En este punto, como en otros, nuestro país está apostando
toda su suerte a que las finanzas internacionales y los inversionistas globales
se empeñen en hacer aquí un modelo que deje establecido que las economías
abiertas y con un Estado aliado de la gran inversión, sí funcionan y resisten
los embates de la crisis de las grandes potencias, el achicamiento de la
demanda y la merma de los precios de las materia primas. Un papel que ya
cumplió Chile en los 80 y parte de los 90, cuando en toda América Latina era
cada vez más el número de países que acumulaban fracasos en los ajustes y
reformas neoliberales de sus propias economías.
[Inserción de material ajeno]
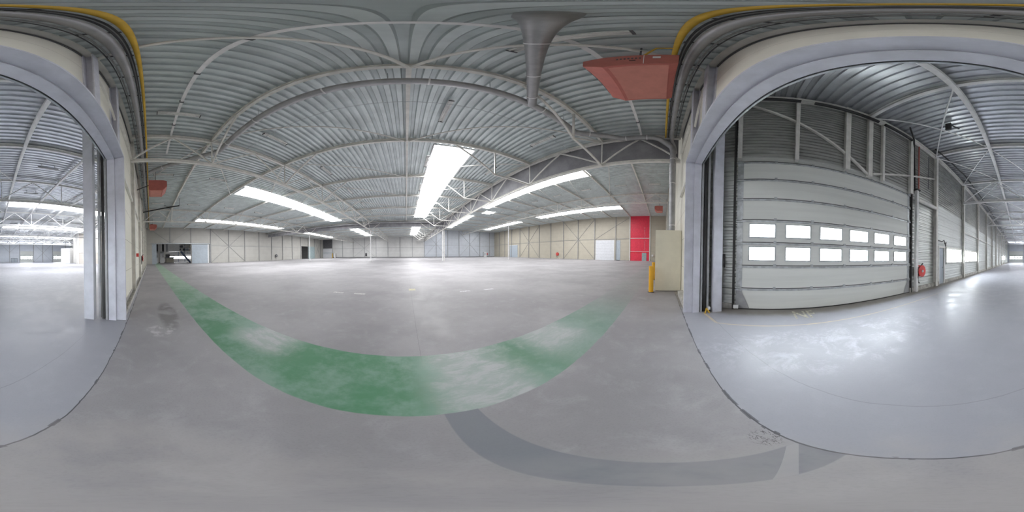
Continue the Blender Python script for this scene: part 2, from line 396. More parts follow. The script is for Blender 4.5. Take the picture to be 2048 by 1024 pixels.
# sheeting on the hall side of the wall between doorway and outer wall
def rails(): pass
post_n = {'left wall': 0, 'far wall': 0, 'right wall': 0, 'doorway wall': 0}
def wall_post(xy, ax, z1, where, desc, wd=.09, dp=.10, mat='beam_paint', xf=ident):
    k = post_n.get(where, 0); post_n[where] = k+1
    x_, y_ = xy; a = (x_-wd/2, x_+wd/2, y_-dp, y_) if ax == 'y' else (x_-dp, x_, y_-wd/2, y_+wd/2)
    mb = MB(xf)
    tk = .014                                     # rolled H section
    if ax == 'y': mb.box(a[0], a[1], a[2], a[2]+tk, -1, z1).box(a[0], a[1], a[3]-tk, a[3], -1, z1).box(x_-tk/2, x_+tk/2, a[2]+tk, a[3]-tk, -1, z1)
    else: mb.box(a[0], a[0]+tk, a[2], a[3], -1, z1).box(a[1]-tk, a[1], a[2], a[3], -1, z1).box(a[0]+tk, a[1]-tk, y_-tk/2, y_+tk/2, -1, z1)
    o = mb.build('wall_post', mat)
    return tag(o, desc, 'wall post', 'steel posts along the '+where)
for k, y_ in enumerate([2.9+3.09*i for i in range(13)]):
    if y_ < YF-1 and not (5.8 < y_ < 6.2 and False):
        if k == 0:
            struct(MB().box(XL, XL+.08, 2.86, 2.95, 1.85, ZD).build('trim_1', 'grey_steel')); continue
        if k == 9+1: pass
        wall_post((XL+.1, y_), 'x', ZD, 'left wall', f'slim steel post on the cream left wall, {ORD[k-1]} from the wide opening', mat='post_grey')
for k, y_ in enumerate([1.88, 5.02, 7.3, 10.95, 14.15, 17.25, 20.3, 23.4, 26.6, 29.7, 32.9, 36.0, 38.8]):
    wall_post((XR, y_), 'x', ZR, 'right wall', f'slim steel post on the beige right wall, {ORD[k]} from the doorway end', .10 if k > 1 else .12, .1, 'post_grey' if k > 1 else 'beam_white')
for k in range(15):
    x_ = -20.1+3.1*k-.0
    if x_ > XR-.5: break
    wall_post((x_, YF), 'y', ZD if x_ < 4.6 else ZR, 'far wall', f'slim steel post on the grey far wall, {ORD[k]} from its left end', .1, .1, 'grey_steel')
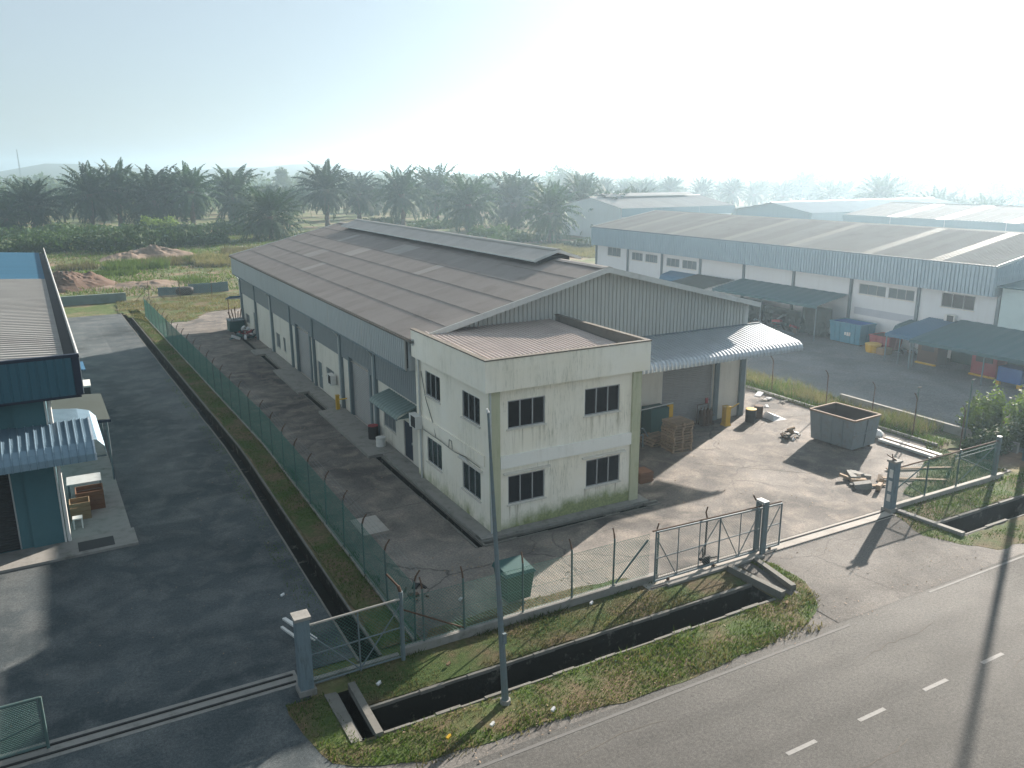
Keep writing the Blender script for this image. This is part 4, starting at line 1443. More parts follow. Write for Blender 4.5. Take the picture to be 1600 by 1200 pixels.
# right front fence
gf = thing("green_fence", "green wire fence with a top rail right of the gateway", "fence", (33, 20.42, 0))
for x, h in ((31.7, 1.95), (33.9, 1.95)):
    fence_post(gf, x, 20.42, h, None, POSTG, 0.04, base=0.18)
MB().box(36.66, 36.84, 20.34, 20.5, 0.1, 2.1).build("post", STEEL, gf)
m = MB()
m.tube((29.5, 20.42, 1.86), (36.7, 20.42, 1.9), 0.035)
m.build("top_rail", RUST, gf)
for x0, z0, x1, z1, r_ in ((33.6, 1.72, 36.7, 1.78, 0.02), (33.6, 1.55, 36.7, 1.6, 0.02), (33.9, 0.3, 36.7, 1.75, 0.025), (33.9, 1.55, 36.7, 0.35, 0.025), (29.6, 0.85, 31.7, 1.75, 0.028), (30.2, 1.1, 31.6, 0.25, 0.02)):
    MB().tube((x0, 20.42, z0), (x1, 20.42, z1), r_).build("brace", POSTG, gf)
wire_net(gf, [(29.5, 20.42, 36.7, 20.42)], 0.25, 1.84, 0.11, 0.005, WIRE)


def pillar(x, y, w, h, label, mat, cap):
    t = thing("gate_pillar", label, "gate post", (x, y, 0))
    m = MB()
    m.box(x - w / 2, x + w / 2, y - w / 2, y + w / 2, -0.05, h)
    m.build("shaft", mat, t)
    m = MB()
    m.box(x - w / 2 - 0.05, x + w / 2 + 0.05, y - w / 2 - 0.05, y + w / 2 + 0.05, h + 0.002, h + 0.09)
    m.build("cap", cap, t)
    m = MB()
    m.box(x - w / 2 - 0.06, x + w / 2 + 0.06, y - w / 2 - 0.06, y + w / 2 + 0.06, -0.08, 0.16)
    m.build("footing", CONC_D, t)
    return t


pl = pillar(29.3, 20.35, 0.34, 2.2, "blue grey concrete gate pillar with white notices right of the driveway", POSTB, CONC_D)
m = MB()
for z0, z1 in ((1.55, 1.9), (0.95, 1.4), (0.5, 0.8)):
    m.box(29.09, 29.126, 20.24, 20.4, z0, z1)
m.build("notice", PLASW, pl)
m = MB()
m.bar((29.35, 20.35, 2.29), (29.05, 20.55, 2.5), 0.16, 0.04)
m.bar((29.1, 20.3, 2.29), (29.0, 20.3, 2.62), 0.03)
m.build("broken_lamp", RUST, pl)
pillar(4.35, 20.05, 0.36, 2.3, "weathered blue concrete gate pillar at the left driveway", POSTB, CONC_D)

# panel fence between the left pillar and the corner post
pf = thing("wire_fence", "framed wire fence panel beside the left gate pillar", "fence", (5.8, 20.1, 0))
m = MB()
m.tube((4.55, 20.1, 1.98), (7.25, 20.14, 2.02), 0.035)
m.build("top_rail", CONC, pf)
m = MB()
m.tube((4.55, 20.1, 1.05), (7.25, 20.14, 1.1), 0.022)
m.tube((4.55, 20.1, 0.14), (7.25, 20.14, 0.14), 0.022)
m.tube((5.95, 20.1, 0.1), (5.95, 20.12, 1.98), 0.025)
m.tube((4.55, 20.1, 1.7), (5.95, 20.1, 0.16), 0.022)
m.tube((5.95, 20.12, 0.16), (7.2, 20.12, 1.8), 0.018)
m.tube((4.55, 20.1, 0.1), (4.55, 20.1, 1.98), 0.03)
m.build("frame", STEEL, pf)
wire_net(pf, [(4.55, 20.11, 7.25, 20.13)], 0.15, 1.95, 0.11, 0.0042, WIRE)
cp = thing("corner_post", "tall blue steel corner post with rusty bent top", "post", (7.27, 20.15, 0))
MB().tube((7.27, 20.15, -0.1), (7.27, 20.15, 2.25), 0.065, n=10).build("shaft", STEEL, cp)
m = MB()
m.tube((7.27, 20.15, 2.2), (7.22, 20.2, 2.42), 0.05)
m.tube((7.22, 20.2, 2.4), (6.98, 20.5, 2.72), 0.03)
m.build("bent_tip", RUST, cp)

# sliding gate, pushed open
sg = thing("sliding_gate", "long blue grey sliding gate of wire mesh standing open", "gate", (19.6, 20.15, 0))
GX0, GX1, GY = 16.62, 22.62, 20.16
zt = lambda x: 1.98 - 0.03 * (x - GX0)
m = MB()
m.tube((GX0, GY, zt(GX0)), (GX1, GY, zt(GX1)), 0.035)
m.tube((GX0, GY, 0.12), (GX1, GY, 0.12), 0.04)
m.build("frame", STEEL, sg)
MB().tube((GX0 - 0.2, GY - 0.05, 2.08), (GX1 - 0.1, GY - 0.05, 1.92), 0.028).build("top_rail", RUST, sg)
for i, x in enumerate((16.62, 17.62, 18.6, 19.55, 20.55, 21.55, 22.62)):
    MB().tube((x, GY, 0.1), (x, GY, zt(x)), 0.03 if i in (0, 3, 6) else 0.018).build("upright", STEEL, sg)
MB().tube((GX0, GY, 0.98), (GX1, GY, 1.0), 0.022).build("mid_rail", STEEL, sg)
for a, b in (((16.66, 1.75), (17.6, 0.15)), ((18.6, 0.6), (19.5, 1.8)), ((19.6, 1.75), (20.5, 0.15)), ((20.6, 0.2), (21.5, 1.7)), ((21.65, 0.2), (22.55, 1.7))):
    MB().tube((a[0], GY + 0.02, a[1]), (b[0], GY + 0.02, b[1]), 0.018).build("brace", STEEL, sg)
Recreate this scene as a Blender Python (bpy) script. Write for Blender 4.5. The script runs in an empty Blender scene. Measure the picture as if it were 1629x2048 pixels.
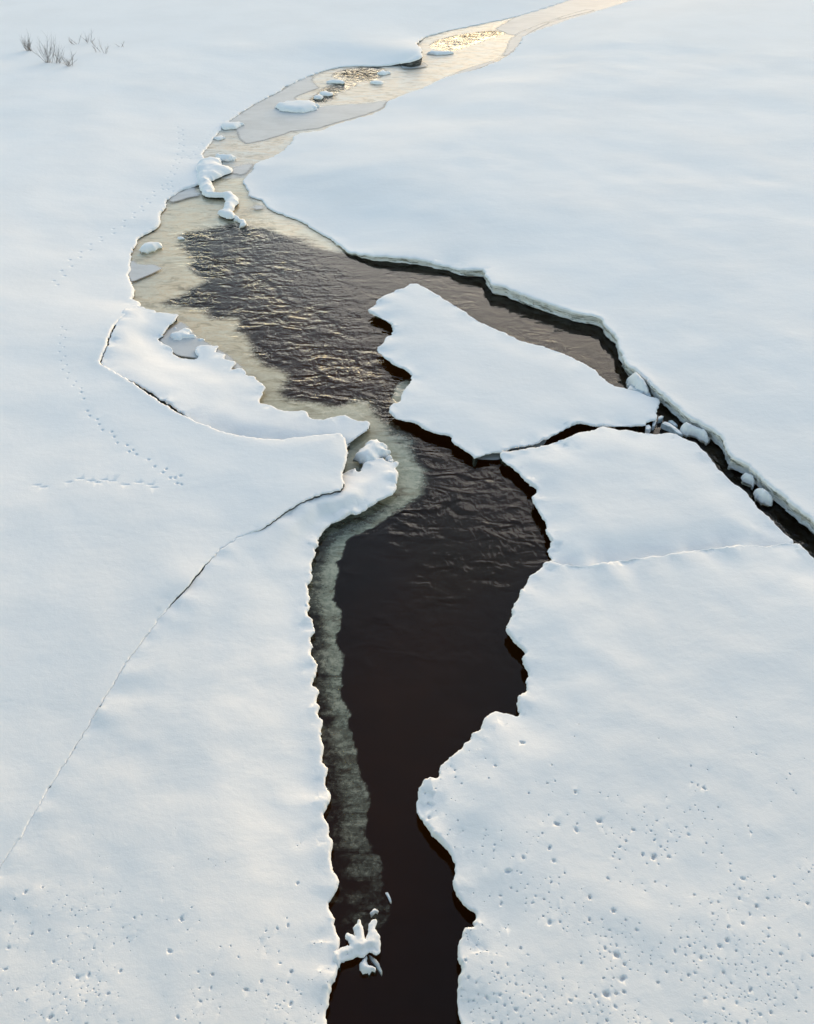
import bpy, math, random
import numpy as np
from mathutils import Vector, noise
from mathutils.kdtree import KDTree
from mathutils.geometry import delaunay_2d_cdt
R = math.radians
random.seed(7); RNG = np.random.RandomState(7)
SC = bpy.context.scene
COL = SC.collection

# ------------------------------------------------------------------ camera
CAM_H, TILT, FPX = 10.0, R(40.0), 1773.0          # metres above the water, tilt below horizontal, focal length in photo pixels
CX, CY = 814.5, 1024.0
cd = bpy.data.cameras.new('camera'); cam = bpy.data.objects.new('camera', cd); COL.objects.link(cam)
cam.location = (0, 0, CAM_H); cam.rotation_euler = (math.pi/2 - TILT, 0, 0)
cd.sensor_fit = 'VERTICAL'; cd.sensor_height = 24.0; cd.lens = 24.0*FPX/2048.0
cd.clip_start = 0.1; cd.clip_end = 6000
SC.camera = cam

# ------------------------------------------------------------------ sky, sun, exposure
SUN_EL, SUN_AZ = R(8), R(22)                     # azimuth from +Y (upstream) towards +X
w = bpy.data.worlds.new('World'); SC.world = w; w.use_nodes = True
nt = w.node_tree; nt.nodes.clear()
sky = nt.nodes.new('ShaderNodeTexSky'); sky.sky_type = 'NISHITA'; sky.sun_disc = False
sky.sun_elevation = SUN_EL; sky.sun_rotation = SUN_AZ
sky.air_density = 1.0; sky.dust_density = 1.3; sky.ozone_density = 0.5; sky.altitude = 100
bg = nt.nodes.new('ShaderNodeBackground'); bg.inputs['Strength'].default_value = 0.15
wo = nt.nodes.new('ShaderNodeOutputWorld')
nt.links.new(sky.outputs[0], bg.inputs[0]); nt.links.new(bg.outputs[0], wo.inputs[0])
sd = bpy.data.lights.new('sun', 'SUN'); sd.energy = 0.5; sd.angle = R(66); sd.color = (1.0, 0.88, 0.76)
sun = bpy.data.objects.new('sun', sd); COL.objects.link(sun)
to_sun = Vector((math.sin(SUN_AZ)*math.cos(SUN_EL), math.cos(SUN_AZ)*math.cos(SUN_EL), math.sin(SUN_EL)))
sun.rotation_euler = to_sun.to_track_quat('Z', 'Y').to_euler(); sun.location = to_sun*60
SC.view_settings.view_transform = 'Standard'; SC.view_settings.look = 'None'
SC.view_settings.exposure = 1.5; SC.view_settings.gamma = 1.0; SC.view_settings.use_curve_mapping = False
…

Si el sistema funciona en uno entre muchos países, debe ser
porque ese uno hace las cosas bien y el resto se equivoca en alguna parte. Alan
García lo tenía muy claro cuando nos trazó la meta de superar a nuestros
vecinos del sur en cuanto a crecimiento, ingresos de capital, acuerdos de libre
comercio, y otros elementos del recetario de moda para América del Sur. La idea
era que haríamos lo mismo que Chile y lo ganaríamos. Ahí empezó a
materializarse el disloque entre el Perú y la mayoría de sus vecinos. El ego colosal nos colocó en el camino de
separarnos de un subcontinente que vivía nuevamente la posibilidad de
convertirse en una fuerza global, con capacidad de hablarle en términos de
igualdad al resto del mundo.
La invención de la Alianza del Pacífico (ALPA) fue la jugada
maestra de García para reconcentrar a los aliados más confiables de los Estados
Unidos y debilitar al UNASUR y CELAC, que son instancias que afirman la
existencia de una Latinoamérica independiente. Es evidente que el presidente
que salía del poder en el 2011 había construido –casi al cierre de su
gobierno-, un importante obstáculo a la idea integracionista que se había
desarrollado en los seis años de campaña ininterrumpida de Ollanta Humala, que
parecía llamado a integrar la corriente de gobiernos progresistas
latinoamericanos. Pero ni el mismo García calculó que Humala se adecuaría tan
marcadamente a los marcos internacionales y nacionales que le había dejado. Por
eso ahora es un líder de la desintegración.